- [PROBLEM DESCRIPTION]:
Set down the listing below verbatim, but only from its first line through the line containing "R = math.radians".

** Begin INFORMATION PROVIDED **

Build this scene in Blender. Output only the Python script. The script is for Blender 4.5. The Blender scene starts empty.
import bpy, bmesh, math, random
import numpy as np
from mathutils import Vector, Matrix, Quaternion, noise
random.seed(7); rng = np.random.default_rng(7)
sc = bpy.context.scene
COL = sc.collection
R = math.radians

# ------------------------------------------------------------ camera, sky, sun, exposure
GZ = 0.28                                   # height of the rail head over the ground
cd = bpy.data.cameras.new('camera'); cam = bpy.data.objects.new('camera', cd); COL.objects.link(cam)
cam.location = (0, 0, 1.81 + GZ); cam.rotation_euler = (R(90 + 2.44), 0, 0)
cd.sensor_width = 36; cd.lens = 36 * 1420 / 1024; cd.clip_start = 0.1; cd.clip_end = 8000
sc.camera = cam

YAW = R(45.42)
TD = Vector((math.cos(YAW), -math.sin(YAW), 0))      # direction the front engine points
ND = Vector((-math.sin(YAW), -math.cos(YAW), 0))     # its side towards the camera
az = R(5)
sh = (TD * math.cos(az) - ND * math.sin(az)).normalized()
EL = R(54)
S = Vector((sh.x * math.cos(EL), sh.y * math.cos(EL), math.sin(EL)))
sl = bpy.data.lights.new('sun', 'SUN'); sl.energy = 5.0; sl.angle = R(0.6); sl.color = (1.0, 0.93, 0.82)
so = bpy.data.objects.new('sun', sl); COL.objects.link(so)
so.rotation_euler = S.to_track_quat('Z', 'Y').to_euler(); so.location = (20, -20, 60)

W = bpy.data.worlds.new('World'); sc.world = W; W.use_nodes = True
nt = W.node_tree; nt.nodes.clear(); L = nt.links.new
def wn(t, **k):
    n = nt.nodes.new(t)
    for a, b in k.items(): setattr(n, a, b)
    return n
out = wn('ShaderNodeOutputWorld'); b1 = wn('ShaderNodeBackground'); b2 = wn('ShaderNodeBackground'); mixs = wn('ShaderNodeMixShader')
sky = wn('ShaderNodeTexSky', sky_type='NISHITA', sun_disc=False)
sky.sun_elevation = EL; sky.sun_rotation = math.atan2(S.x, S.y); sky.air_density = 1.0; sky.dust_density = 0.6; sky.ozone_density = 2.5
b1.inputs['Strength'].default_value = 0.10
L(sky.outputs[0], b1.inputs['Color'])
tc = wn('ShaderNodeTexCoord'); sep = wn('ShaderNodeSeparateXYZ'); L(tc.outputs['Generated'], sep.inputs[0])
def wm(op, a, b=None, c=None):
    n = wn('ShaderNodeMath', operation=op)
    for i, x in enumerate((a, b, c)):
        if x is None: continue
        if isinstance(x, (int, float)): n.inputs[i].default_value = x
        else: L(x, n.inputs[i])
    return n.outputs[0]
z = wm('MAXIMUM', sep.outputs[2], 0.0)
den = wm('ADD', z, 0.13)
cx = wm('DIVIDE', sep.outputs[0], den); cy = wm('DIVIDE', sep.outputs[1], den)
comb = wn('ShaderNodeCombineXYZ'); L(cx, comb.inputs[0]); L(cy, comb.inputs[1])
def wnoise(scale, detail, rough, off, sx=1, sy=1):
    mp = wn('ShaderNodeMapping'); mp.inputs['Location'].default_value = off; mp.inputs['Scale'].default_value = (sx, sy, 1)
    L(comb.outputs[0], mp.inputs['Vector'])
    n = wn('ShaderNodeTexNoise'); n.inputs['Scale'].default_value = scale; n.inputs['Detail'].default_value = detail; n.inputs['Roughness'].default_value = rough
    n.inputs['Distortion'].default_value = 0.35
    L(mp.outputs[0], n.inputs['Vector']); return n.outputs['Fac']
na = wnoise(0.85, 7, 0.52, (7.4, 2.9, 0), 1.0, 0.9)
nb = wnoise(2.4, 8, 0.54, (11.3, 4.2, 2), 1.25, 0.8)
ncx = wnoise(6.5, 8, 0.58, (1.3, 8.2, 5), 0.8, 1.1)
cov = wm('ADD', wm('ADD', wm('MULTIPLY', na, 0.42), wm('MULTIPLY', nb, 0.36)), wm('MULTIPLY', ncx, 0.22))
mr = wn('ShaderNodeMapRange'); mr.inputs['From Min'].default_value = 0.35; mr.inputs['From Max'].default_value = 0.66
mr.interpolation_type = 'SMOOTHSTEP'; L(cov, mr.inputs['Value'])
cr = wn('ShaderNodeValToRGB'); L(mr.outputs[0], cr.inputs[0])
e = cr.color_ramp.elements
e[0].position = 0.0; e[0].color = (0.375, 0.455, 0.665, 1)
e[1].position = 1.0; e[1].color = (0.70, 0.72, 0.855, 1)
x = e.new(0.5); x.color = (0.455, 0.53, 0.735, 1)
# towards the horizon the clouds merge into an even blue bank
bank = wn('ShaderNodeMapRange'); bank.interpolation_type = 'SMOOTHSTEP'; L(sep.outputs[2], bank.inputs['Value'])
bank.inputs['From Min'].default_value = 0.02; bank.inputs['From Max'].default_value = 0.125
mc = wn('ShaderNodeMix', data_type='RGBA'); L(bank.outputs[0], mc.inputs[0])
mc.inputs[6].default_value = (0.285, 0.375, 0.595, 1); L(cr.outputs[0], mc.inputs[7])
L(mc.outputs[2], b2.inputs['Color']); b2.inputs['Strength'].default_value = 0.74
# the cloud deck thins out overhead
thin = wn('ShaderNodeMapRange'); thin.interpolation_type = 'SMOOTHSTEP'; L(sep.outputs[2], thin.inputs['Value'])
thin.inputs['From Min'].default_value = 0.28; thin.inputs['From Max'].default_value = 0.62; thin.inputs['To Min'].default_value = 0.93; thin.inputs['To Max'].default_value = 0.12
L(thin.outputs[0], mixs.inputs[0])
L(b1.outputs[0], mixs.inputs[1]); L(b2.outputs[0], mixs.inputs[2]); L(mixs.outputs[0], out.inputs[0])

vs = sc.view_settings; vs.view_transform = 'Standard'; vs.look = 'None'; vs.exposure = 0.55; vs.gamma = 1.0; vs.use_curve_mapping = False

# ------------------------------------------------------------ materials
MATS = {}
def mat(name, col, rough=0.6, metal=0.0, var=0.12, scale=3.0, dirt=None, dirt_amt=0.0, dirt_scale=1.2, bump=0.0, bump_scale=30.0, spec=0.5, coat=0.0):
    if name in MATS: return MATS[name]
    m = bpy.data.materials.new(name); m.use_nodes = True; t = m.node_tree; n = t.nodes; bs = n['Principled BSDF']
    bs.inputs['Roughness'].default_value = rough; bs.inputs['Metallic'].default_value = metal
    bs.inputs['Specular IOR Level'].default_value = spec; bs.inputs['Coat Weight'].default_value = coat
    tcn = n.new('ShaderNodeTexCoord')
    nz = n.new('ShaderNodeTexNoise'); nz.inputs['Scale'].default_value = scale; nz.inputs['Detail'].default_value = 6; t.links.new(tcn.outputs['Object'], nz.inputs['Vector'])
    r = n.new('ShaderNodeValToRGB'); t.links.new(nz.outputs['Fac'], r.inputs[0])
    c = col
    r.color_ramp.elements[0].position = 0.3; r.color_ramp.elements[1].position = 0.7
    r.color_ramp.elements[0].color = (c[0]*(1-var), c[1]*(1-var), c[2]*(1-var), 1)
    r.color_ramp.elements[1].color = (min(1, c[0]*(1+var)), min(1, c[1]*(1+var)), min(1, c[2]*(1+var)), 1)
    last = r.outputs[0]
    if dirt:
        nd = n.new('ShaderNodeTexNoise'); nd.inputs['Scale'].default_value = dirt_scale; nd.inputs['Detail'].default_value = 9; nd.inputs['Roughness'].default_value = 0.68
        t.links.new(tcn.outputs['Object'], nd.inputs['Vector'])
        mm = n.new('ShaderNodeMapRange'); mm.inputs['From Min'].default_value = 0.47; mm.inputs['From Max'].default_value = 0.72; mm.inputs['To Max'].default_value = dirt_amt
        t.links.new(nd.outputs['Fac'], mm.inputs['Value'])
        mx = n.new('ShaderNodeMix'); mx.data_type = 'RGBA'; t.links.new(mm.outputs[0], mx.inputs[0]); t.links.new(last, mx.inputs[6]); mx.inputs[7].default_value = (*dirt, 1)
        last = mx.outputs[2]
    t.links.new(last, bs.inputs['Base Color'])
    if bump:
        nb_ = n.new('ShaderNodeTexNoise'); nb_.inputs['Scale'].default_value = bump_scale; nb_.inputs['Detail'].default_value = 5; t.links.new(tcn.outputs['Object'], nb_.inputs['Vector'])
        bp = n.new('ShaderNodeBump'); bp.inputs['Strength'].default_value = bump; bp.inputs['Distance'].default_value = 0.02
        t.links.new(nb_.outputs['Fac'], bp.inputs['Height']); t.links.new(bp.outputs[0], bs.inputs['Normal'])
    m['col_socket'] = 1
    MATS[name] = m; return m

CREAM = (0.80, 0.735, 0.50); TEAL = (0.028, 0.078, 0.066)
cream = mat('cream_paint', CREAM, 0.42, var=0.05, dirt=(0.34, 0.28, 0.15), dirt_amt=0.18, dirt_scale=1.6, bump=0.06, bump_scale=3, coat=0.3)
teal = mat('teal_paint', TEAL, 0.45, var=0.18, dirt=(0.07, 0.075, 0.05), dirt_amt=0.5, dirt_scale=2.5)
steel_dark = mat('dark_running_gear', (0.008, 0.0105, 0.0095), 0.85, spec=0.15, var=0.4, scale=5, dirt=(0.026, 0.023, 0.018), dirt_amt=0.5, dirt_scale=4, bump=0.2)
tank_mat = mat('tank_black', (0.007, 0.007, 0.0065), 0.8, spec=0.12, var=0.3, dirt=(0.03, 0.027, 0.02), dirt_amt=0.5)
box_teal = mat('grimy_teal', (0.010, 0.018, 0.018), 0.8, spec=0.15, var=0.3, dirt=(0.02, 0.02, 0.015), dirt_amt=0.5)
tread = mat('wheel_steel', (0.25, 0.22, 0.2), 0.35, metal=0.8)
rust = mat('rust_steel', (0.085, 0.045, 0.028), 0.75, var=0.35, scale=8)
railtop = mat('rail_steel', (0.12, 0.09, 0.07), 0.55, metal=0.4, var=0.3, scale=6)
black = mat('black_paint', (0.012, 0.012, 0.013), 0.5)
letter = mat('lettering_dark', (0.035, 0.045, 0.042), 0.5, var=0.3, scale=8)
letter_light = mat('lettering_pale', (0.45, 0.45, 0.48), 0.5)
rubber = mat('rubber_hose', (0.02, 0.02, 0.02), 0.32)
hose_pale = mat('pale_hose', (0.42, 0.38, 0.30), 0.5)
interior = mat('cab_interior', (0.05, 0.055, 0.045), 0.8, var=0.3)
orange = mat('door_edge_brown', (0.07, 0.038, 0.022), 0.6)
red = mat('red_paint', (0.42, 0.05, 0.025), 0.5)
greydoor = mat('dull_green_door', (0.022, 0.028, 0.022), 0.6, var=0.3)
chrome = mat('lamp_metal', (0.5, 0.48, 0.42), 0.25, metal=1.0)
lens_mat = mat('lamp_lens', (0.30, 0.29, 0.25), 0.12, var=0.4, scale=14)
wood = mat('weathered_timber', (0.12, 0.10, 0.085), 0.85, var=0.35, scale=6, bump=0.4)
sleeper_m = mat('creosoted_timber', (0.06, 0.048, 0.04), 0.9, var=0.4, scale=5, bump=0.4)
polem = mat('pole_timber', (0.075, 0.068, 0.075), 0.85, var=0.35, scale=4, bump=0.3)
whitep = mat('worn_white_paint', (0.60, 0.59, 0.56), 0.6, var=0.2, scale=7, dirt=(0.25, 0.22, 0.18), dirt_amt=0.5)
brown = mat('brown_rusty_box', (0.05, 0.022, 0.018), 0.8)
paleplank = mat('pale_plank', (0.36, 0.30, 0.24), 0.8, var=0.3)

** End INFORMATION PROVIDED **

- [TASK ANSWER]:
Build this scene in Blender. Output only the Python script. The script is for Blender 4.5. The Blender scene starts empty.
import bpy, bmesh, math, random
import numpy as np
from mathutils import Vector, Matrix, Quaternion, noise
random.seed(7); rng = np.random.default_rng(7)
sc = bpy.context.scene
COL = sc.collection
R = math.radians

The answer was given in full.